Oh, goodness. When I read the title, I *really* expected this to be a parody. I guess in some ways it unintentionally is.

Dana Caldone
Dana Caldone
reply to  bzero
Fri, Feb 15, 2013 3:38am

I’ve red 25 reviews on RT since this morning and i have to say. I’ve never seen reviews this bad for an episode in a franchise of this caliber before. Even “attack of the clones” was better received(and that movie was lousy). this must be an epic fail. Cause critics are savaging this movie like a pack of wild animals. this reviewer ain’t lying. everyone’s saying the – exact same things.

From a fan who thinks the original is the pinnacle of action excellence i knew this day would eventually come. you hang around long enough and you’ll see the mighty fall. Mark your calender. this looks like the day Die Hard kicked the bucket. and went out like a sucker.

… 25 years was a nice run… Although there was a 12 year gap at one point.

MaryAnn Johanson
reply to  Dana Caldone
Fri, Feb 15, 2013 10:36am

The first *Die Hard* is probably the best action movie ever. For it to come to this is a cryin’ shame.

RogerBW
RogerBW
Fri, Feb 15, 2013 9:41am

Again, darn – I wasn’t expecting much of this, and it seems to have delivered. Bourne is now, I guess, the strange attractor of decaying action franchises…

PJK
PJK
Fri, Feb 15, 2013 1:07pm

I had my fears when I saw that the running time was 1 hour and 37 minutes. This kind of running time in a big box office action movie usually means that they’ve squeezed out all the non-action elements and made it into a wall to wall orgy of gunfire/explosions/car chases etc.

While I have nothing per se against gunfire/explosions/car chases etc in action movies, I do like them to contain something more, like for instance character development or decent plotting, you know just to make the movie more interesting.

Ah well, maybe we’ll get something more interesting during the rest of the year.

Dana Caldone
Dana Caldone
reply to  PJK
Fri, Feb 15, 2013 10:41pm

When i found out this movie was being released in February i knew too. Die Hard is in the neighborhood of jaws(the original). The ultimate summer movie.
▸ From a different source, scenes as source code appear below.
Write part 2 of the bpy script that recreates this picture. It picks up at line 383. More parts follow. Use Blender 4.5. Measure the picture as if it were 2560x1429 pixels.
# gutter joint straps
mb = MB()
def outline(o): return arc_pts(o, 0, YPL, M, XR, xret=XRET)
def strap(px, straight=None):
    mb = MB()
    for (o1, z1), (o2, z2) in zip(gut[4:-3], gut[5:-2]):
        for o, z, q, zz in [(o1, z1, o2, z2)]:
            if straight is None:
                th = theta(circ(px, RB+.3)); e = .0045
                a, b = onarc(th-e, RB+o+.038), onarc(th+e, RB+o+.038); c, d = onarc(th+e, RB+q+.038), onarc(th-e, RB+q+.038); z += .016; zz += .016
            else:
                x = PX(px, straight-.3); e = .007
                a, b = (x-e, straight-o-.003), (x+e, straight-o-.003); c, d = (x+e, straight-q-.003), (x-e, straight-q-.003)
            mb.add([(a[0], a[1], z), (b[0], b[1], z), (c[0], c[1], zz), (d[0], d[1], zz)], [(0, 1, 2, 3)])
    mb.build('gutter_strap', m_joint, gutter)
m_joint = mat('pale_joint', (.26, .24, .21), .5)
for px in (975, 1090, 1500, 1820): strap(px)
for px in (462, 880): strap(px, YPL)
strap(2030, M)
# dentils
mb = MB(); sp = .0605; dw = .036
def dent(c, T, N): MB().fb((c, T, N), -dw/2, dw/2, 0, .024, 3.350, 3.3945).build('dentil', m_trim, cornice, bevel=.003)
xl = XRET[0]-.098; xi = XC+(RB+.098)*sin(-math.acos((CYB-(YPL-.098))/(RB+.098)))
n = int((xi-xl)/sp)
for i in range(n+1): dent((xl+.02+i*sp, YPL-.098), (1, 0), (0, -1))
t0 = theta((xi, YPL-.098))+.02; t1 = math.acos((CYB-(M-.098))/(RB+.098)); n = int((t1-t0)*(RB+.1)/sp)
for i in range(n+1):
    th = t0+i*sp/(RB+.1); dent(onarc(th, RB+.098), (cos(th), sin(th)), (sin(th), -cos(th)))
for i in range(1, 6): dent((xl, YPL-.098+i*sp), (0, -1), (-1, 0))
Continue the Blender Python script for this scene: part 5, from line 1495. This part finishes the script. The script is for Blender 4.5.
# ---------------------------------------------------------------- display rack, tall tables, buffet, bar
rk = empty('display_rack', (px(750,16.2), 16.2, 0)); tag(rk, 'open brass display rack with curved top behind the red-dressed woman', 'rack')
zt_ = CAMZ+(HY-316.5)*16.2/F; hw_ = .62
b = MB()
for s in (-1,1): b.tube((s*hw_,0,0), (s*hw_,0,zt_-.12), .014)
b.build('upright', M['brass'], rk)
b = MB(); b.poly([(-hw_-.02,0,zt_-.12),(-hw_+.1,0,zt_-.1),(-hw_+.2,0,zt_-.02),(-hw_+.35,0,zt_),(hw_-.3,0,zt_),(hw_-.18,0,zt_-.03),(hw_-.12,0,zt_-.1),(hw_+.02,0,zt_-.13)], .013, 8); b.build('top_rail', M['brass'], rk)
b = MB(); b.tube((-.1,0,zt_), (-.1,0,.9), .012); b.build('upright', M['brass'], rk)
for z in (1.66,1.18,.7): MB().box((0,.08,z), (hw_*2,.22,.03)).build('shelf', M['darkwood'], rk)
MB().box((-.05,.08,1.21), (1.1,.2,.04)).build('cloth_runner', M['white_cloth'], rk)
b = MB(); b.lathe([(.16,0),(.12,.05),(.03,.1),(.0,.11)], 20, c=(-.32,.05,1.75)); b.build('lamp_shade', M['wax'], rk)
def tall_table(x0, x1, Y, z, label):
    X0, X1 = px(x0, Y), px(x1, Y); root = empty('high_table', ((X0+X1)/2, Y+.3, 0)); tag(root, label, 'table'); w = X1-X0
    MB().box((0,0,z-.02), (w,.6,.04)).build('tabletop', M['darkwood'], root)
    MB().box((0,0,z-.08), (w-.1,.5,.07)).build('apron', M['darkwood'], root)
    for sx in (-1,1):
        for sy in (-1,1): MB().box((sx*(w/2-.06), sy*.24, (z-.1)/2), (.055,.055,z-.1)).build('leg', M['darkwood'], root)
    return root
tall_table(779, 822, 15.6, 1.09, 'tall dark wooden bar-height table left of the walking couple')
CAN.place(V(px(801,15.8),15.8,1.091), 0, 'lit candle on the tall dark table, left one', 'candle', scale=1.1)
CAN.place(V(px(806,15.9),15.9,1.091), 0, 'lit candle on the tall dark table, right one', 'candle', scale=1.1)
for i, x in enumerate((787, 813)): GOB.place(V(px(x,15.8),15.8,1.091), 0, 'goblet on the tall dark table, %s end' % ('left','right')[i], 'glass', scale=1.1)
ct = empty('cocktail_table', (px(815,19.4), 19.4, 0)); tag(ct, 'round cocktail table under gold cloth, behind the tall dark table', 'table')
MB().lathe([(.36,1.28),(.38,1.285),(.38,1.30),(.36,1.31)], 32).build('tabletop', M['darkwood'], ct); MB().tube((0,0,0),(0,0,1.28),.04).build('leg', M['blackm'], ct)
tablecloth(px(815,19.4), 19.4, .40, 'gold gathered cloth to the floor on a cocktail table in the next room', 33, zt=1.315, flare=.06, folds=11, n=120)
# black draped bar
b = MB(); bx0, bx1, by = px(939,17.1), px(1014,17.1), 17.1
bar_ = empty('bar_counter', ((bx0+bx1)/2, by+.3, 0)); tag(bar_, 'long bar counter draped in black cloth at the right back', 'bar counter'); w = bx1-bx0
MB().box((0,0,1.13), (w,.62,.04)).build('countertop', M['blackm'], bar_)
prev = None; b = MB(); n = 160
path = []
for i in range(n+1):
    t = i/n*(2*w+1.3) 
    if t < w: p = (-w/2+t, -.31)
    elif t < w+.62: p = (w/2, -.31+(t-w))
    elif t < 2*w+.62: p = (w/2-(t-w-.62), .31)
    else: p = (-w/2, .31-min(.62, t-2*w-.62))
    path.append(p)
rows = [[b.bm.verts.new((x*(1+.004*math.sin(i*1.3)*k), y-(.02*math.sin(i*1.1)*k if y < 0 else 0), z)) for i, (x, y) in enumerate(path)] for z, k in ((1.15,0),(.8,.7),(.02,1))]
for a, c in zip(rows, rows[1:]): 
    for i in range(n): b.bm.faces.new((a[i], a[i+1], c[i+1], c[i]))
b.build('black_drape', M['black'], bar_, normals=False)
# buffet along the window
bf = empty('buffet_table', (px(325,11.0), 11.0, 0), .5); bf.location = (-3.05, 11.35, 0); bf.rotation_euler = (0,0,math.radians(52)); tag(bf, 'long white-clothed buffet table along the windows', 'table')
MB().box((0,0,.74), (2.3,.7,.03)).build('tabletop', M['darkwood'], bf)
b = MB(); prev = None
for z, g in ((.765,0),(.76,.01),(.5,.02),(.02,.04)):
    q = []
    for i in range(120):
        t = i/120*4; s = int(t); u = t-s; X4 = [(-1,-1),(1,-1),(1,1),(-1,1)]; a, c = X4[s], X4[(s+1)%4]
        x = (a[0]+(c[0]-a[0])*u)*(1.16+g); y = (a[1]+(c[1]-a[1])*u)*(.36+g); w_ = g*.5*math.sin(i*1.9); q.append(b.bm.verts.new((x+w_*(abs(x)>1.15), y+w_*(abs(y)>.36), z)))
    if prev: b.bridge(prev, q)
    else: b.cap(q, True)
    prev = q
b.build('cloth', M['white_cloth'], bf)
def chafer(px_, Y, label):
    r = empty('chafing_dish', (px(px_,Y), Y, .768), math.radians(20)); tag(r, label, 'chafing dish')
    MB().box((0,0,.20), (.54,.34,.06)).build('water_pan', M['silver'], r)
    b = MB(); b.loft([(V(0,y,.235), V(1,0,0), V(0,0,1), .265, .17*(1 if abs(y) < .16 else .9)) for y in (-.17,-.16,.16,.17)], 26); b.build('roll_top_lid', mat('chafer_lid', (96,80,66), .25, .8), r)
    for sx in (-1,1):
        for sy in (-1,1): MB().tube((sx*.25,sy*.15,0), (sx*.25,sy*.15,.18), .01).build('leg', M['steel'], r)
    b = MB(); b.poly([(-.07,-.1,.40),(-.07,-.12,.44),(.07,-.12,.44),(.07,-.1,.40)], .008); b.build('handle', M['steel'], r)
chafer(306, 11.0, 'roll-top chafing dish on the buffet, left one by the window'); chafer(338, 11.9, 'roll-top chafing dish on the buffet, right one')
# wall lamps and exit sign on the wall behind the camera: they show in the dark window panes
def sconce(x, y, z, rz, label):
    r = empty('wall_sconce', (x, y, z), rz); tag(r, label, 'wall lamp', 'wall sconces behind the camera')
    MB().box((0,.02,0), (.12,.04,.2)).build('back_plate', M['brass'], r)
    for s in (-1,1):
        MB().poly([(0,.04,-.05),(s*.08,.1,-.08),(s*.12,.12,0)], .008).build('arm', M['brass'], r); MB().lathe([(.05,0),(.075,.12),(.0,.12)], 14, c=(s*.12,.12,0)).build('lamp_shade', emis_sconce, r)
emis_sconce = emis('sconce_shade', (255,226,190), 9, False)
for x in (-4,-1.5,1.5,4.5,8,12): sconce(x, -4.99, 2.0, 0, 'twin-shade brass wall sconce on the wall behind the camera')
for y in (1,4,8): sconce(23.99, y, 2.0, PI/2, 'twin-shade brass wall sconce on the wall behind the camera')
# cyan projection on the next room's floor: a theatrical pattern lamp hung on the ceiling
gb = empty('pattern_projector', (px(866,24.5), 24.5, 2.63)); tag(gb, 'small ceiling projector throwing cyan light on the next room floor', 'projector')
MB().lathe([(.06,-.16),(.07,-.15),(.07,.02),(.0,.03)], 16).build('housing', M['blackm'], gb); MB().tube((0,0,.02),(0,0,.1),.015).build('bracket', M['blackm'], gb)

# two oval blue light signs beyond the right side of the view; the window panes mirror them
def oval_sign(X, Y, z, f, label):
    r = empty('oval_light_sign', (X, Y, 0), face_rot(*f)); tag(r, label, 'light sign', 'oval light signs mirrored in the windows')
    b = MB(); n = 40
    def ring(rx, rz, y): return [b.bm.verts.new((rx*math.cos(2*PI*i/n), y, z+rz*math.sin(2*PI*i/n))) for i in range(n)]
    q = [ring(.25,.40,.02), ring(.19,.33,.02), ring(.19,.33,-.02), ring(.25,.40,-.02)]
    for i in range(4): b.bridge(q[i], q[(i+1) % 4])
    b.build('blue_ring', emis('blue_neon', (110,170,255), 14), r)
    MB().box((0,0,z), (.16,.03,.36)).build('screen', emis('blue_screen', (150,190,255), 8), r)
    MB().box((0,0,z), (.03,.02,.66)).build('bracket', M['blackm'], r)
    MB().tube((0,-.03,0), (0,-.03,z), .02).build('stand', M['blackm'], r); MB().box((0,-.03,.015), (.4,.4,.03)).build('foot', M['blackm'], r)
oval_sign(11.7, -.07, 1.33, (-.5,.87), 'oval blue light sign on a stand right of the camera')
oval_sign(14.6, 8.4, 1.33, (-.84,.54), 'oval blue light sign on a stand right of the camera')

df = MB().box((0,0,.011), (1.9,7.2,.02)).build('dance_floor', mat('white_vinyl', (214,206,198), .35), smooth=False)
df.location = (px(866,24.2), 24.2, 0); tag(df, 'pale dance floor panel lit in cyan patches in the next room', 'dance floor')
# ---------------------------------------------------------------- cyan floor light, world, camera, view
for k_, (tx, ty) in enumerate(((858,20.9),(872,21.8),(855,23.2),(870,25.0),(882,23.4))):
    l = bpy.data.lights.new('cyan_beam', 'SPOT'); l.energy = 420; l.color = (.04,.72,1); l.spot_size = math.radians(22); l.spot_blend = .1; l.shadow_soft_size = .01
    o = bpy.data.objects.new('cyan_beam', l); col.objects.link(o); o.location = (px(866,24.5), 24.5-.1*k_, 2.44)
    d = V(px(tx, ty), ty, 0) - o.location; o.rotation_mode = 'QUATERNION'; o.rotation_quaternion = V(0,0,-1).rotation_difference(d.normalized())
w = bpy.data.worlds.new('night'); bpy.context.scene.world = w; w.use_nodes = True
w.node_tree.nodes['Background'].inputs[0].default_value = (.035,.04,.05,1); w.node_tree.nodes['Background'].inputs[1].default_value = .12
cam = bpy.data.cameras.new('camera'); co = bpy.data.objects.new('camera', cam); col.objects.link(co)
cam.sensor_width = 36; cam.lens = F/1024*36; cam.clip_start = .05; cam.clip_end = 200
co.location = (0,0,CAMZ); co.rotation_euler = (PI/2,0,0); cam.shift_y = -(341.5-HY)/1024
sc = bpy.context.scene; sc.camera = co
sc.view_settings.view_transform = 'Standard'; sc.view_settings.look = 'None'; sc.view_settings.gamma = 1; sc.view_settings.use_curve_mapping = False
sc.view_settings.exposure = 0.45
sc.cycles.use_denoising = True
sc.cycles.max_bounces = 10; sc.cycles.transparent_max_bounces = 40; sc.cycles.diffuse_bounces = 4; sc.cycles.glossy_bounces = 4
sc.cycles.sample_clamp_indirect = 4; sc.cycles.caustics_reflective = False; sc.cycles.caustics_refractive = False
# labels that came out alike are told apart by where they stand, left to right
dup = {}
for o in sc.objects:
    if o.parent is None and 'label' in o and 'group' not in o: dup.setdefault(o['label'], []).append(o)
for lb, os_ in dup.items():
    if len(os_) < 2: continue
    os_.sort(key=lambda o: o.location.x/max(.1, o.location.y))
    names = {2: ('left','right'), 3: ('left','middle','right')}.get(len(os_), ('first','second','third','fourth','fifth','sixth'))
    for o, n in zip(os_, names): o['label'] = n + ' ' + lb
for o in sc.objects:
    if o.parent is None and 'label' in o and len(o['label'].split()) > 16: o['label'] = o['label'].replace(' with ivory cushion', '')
The strange thing is they made good money with “Live free,” why they decided to reduce the time and go cheap is bizarre.

MPC
MPC
reply to  Dana Caldone
Thu, Feb 21, 2013 4:21am

I think Fox wanted to see how the movie would do in a ‘dead’ month — and they probably thought they landed a great spot when “Safe House” cleaned up in the same spot last year.

Had the movie been good, the release date wouldn’t have mattered.

RogerBW
RogerBW
reply to  MPC
Thu, Feb 21, 2013 8:50am

It must be tricky as an exec, knowing that you have to keep the release pipeline full but sometimes only having garbage to fill it with…

Jonathan Roth
Tue, Feb 19, 2013 6:55am

Thanks to the warning, I convinced my brother and his wife to see Silver Linings Playbook instead. A good time was had by all. :)

mdm
mdm
Mon, Feb 25, 2013 6:43am

I actually saw an interesting theory in reaction to this movie: that it was, in fact, a non-Die Hard movie that was a script by a producer’s son or whatever and then someone in the company realized, “Oh god, this is complete shit and we will lose all of the monies.” So they scrambled to rebrand it as Die Hard, did Find->Replace for names and added a line of dialogue and back-reference or two, banking (ahem) on opening weekend to at least break even.

It is disgusting and terrifying how plausible I find this.